Batı Avrupa başta olmak üzere gelişmiş demokratik toplumlarda piyasaya dayalı uzmanlık alanları üzerinde tarif edilen meritokrasi, yaşam şanslarının dağılımı (gelir, sosyal devlet hakkı vb.) gibi mesleki istihdam yoluyla gerçekleşen bir spesifik alan uzmanlığıdır. Çünkü kapitalist üretim ilişkileri öncelikli olarak eğitim ve becerilerin kazanılmasını işgücü piyasasına erişim için temel bir önkoşul olarak şart koşmaktadır. Sistem entegrasyonu ve sosyal alt sistemlerin de doğru işlemesi için meritokrasiyi bir sosyal entegrasyon modülü olarak kurgulamaktadır. Bu nedenle, toplumsal alanlara katılım, eğitime erişim ve yüksek gelir elde etmenin yanı sıra sosyal statü için de önemli bir rol oynamaktadır. Hâkim olan sosyal konsepte göre eğitim ve istihdam sistemindeki konum ve alanların dağılımı bir fırsat eşitliğidir. Buna göre, eğitime veya işe erişim ile eğitim ve gelir elde etme, malların ve sosyal statülerin dağıtımı için meşru bir mekanizma olarak meritokratik ilkeler yoluyla gerçekleştirilmektedir.
Dolayısıyla sosyal olarak tanınan statünün, gelirin, gücün ve eğitime bağlı diğer imtiyazların dağılımı, örneğin soylu bir kaynağın (örneğin, soylu menşeili “sponsorlu hareketlilik”) miras bırakma durumunun bir göstergesi olarak algılanmamaktadır. Ve hatta yer yer toplumsal cinsiyet veya etnisite gibi diğer tanımlayıcı özellikleri de kapsar. Bunun yanı sıra her geçen gün bariz bir gösteri toplumuna dönüşen kapitalist sistem cihazları meritokrasi mefhumunu salt bir rekabet performansı olarak görmediğini, özellikle pekişen rekabetin kazananlarına atfettiği prestij, güç ve zenginlikle feodal toplumlardaki geleneksel imtiyazlara dayanan “soyluluk” cazibesini de canlı tutmaktadır.
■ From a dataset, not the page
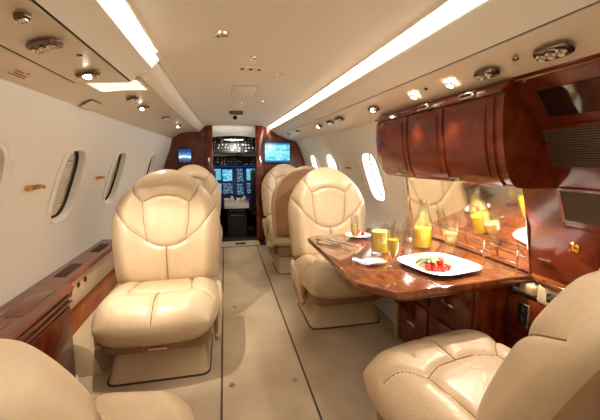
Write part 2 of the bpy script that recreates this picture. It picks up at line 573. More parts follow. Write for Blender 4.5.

Oysa eşitlikçi bir meritokratik düzlemi esas alan bir toplumda, din, etnisite, sınıf veya ve sosyal köken üzerinde tabakalaşma yerine, özgün bireylerin bireysel başarılarının toplumsal tabakalanmasına bıraktığını görülecektir. Dolayısıyla toplumsal nizamı meritokratik terazisiyle tartan toplumlar aynı zamanda hukuk devletinin, demokratik dalganın ve çoğulculuğun da önünü açan toplumlardır, aksi taktirde meritokrasinin terazisi de vicdanları gibi hep eğri kalır.